Playing the Indian Card

Monday, October 12, 2020

Gods of Clay






Atheists seem always to refer to the Judeo-Christian God as an old man sitting on a cloud, a divine father. It is this God that they usually reject. They usually seem to make a point that it is this God that they reject, generally as “childish.”

But this is not the Judeo-Christian God.

Christianity has this thing called the Trinity: Father, Son, and Holy Spirit. The father figure is only one. You are equally free to envision God instead as a friend, or a baby, or a bird, or a flame. All except as a friend are purely symbolic representations: it is as a friend that he chose to reveal himself to us. The point is to develop a personal relationship of love with God; use the image that works best in this way for you. It is no more intrinsically correct to imagine God as a father than as a lover: a metaphor found in the Song of Solomon, in St.

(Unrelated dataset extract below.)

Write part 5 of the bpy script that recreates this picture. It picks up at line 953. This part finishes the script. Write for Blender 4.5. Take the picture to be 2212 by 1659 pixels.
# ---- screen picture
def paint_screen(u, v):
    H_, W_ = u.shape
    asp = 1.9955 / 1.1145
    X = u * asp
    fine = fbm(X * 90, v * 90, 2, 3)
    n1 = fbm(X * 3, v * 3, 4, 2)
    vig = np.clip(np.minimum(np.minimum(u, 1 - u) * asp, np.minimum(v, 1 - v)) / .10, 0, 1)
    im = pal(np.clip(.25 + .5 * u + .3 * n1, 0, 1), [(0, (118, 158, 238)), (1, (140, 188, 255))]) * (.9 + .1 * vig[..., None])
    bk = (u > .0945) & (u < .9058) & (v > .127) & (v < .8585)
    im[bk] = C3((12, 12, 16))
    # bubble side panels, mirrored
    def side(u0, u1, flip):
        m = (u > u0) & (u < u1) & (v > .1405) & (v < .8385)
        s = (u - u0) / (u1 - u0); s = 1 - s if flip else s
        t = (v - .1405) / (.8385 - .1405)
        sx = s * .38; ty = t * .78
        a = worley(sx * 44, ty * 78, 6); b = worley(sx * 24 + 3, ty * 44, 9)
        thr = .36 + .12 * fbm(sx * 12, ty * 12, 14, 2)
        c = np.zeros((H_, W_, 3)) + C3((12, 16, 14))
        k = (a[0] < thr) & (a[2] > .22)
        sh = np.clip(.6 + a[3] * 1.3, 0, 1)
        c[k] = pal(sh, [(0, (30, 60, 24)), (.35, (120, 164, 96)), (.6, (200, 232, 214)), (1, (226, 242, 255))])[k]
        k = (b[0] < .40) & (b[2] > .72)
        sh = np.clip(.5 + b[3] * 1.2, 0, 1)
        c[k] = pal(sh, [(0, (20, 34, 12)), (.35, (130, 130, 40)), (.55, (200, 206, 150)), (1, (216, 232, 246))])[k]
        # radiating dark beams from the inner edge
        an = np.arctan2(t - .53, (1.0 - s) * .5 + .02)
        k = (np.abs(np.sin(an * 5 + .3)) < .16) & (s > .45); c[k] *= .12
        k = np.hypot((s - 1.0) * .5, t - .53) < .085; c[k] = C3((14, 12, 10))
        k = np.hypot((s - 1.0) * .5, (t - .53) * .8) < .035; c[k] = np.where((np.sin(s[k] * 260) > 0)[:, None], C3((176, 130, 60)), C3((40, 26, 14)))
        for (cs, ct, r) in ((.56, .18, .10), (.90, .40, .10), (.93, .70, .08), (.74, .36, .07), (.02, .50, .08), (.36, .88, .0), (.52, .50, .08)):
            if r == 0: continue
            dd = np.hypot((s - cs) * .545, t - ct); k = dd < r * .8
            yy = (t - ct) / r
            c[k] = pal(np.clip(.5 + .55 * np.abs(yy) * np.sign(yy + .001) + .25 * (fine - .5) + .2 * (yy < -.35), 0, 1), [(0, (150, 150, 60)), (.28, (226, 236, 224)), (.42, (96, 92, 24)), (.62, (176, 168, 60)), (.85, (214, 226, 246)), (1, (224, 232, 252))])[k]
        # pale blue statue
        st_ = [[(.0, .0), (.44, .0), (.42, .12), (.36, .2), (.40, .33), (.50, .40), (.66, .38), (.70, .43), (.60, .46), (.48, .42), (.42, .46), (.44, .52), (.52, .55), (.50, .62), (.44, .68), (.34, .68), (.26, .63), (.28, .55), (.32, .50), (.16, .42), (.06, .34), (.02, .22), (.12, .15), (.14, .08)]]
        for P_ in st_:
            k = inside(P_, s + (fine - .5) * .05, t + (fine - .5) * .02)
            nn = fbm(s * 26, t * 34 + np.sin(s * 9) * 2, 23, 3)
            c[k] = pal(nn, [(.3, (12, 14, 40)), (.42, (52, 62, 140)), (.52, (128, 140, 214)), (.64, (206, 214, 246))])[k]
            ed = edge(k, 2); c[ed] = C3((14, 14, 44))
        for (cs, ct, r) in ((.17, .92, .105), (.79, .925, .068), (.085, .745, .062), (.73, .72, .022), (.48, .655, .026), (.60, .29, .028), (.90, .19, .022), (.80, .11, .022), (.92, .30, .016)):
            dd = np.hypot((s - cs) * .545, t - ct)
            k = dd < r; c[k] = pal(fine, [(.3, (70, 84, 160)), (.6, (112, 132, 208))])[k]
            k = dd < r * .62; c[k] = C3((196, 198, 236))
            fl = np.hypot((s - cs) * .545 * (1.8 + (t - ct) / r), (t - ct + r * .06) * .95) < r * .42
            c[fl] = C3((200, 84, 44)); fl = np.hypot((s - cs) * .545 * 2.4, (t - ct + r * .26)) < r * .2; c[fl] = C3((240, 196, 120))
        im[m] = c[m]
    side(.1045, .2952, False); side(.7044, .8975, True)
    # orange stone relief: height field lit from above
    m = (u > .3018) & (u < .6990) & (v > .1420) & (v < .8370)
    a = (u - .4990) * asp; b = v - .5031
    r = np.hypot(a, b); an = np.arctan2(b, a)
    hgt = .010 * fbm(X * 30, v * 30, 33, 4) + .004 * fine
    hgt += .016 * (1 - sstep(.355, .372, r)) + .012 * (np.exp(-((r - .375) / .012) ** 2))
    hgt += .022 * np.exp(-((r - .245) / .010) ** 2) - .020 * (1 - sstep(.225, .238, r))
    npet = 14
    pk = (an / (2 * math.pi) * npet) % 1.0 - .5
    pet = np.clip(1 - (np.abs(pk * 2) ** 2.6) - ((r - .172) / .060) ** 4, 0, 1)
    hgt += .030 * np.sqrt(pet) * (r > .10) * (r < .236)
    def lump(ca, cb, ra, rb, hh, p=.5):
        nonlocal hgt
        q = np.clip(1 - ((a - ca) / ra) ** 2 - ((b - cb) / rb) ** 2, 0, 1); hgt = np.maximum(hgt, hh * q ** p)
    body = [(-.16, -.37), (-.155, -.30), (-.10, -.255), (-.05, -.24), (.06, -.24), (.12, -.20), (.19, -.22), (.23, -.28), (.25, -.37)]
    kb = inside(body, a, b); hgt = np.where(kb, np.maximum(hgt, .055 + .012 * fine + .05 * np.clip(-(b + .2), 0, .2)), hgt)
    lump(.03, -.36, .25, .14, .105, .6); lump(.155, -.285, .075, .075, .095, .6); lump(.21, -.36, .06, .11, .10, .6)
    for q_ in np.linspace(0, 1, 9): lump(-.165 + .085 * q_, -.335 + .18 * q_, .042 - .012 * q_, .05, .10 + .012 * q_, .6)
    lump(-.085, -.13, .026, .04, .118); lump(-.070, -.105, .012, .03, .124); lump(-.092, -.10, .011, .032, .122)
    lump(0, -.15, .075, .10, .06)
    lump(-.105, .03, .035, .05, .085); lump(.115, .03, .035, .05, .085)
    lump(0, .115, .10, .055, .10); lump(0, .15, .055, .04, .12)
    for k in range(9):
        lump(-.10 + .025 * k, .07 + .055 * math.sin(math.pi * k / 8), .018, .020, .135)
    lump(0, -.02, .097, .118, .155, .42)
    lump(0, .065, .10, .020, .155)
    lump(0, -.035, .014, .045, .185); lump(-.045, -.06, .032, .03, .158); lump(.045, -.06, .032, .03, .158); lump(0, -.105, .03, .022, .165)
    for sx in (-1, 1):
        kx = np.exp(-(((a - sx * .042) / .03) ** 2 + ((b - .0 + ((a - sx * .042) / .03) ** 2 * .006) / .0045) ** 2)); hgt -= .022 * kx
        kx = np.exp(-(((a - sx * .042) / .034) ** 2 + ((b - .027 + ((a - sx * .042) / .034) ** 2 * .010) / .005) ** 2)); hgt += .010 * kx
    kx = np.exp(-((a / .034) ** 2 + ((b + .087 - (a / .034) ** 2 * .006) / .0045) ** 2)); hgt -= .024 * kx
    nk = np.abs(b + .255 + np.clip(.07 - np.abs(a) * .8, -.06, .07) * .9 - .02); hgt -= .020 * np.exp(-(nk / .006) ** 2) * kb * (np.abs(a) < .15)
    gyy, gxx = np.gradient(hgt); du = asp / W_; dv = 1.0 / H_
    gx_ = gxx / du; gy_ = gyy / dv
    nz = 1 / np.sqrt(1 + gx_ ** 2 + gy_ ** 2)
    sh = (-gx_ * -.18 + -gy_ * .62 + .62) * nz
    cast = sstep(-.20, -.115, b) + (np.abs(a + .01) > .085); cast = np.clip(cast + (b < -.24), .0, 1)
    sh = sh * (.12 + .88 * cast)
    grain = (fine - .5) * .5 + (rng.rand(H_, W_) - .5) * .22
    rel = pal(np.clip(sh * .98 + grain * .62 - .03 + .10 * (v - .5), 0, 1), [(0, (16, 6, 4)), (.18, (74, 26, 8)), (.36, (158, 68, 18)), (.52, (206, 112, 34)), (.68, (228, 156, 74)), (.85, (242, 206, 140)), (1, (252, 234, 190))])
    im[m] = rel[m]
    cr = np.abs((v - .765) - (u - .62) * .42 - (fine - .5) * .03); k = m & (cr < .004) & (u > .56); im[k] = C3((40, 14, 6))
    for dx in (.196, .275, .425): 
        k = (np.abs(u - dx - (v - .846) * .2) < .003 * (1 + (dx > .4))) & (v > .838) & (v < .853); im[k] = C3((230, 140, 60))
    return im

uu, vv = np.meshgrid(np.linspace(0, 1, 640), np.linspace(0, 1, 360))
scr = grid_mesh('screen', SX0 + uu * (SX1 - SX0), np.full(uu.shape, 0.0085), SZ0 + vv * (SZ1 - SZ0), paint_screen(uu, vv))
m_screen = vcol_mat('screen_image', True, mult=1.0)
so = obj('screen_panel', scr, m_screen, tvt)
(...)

John of the Cross’s Dark Night of the Soul, and in devotional Hinduism’s Krishna Gopala cycle.

If atheists insist on seeing God as an angry father, and themselves as a child, this probably says something about their family relationships growing up; and perhaps our society’s devaluation of fatherhood; not about Christianity.

As for Judaism, conceiving of God an old man with a long grey beard is blasphemous. God himself is beyond our comprehension, and we must have no images of him.

Feminists, of course, make much of making God feminine; a divine Mother. They miss the point. Unless they are lesbian, Christian women have the traditional advantage. It is sick narcissism to think that it is about gaining power by making God in your own image.

How much power did Christians gain by imaging God as a crucified criminal, then?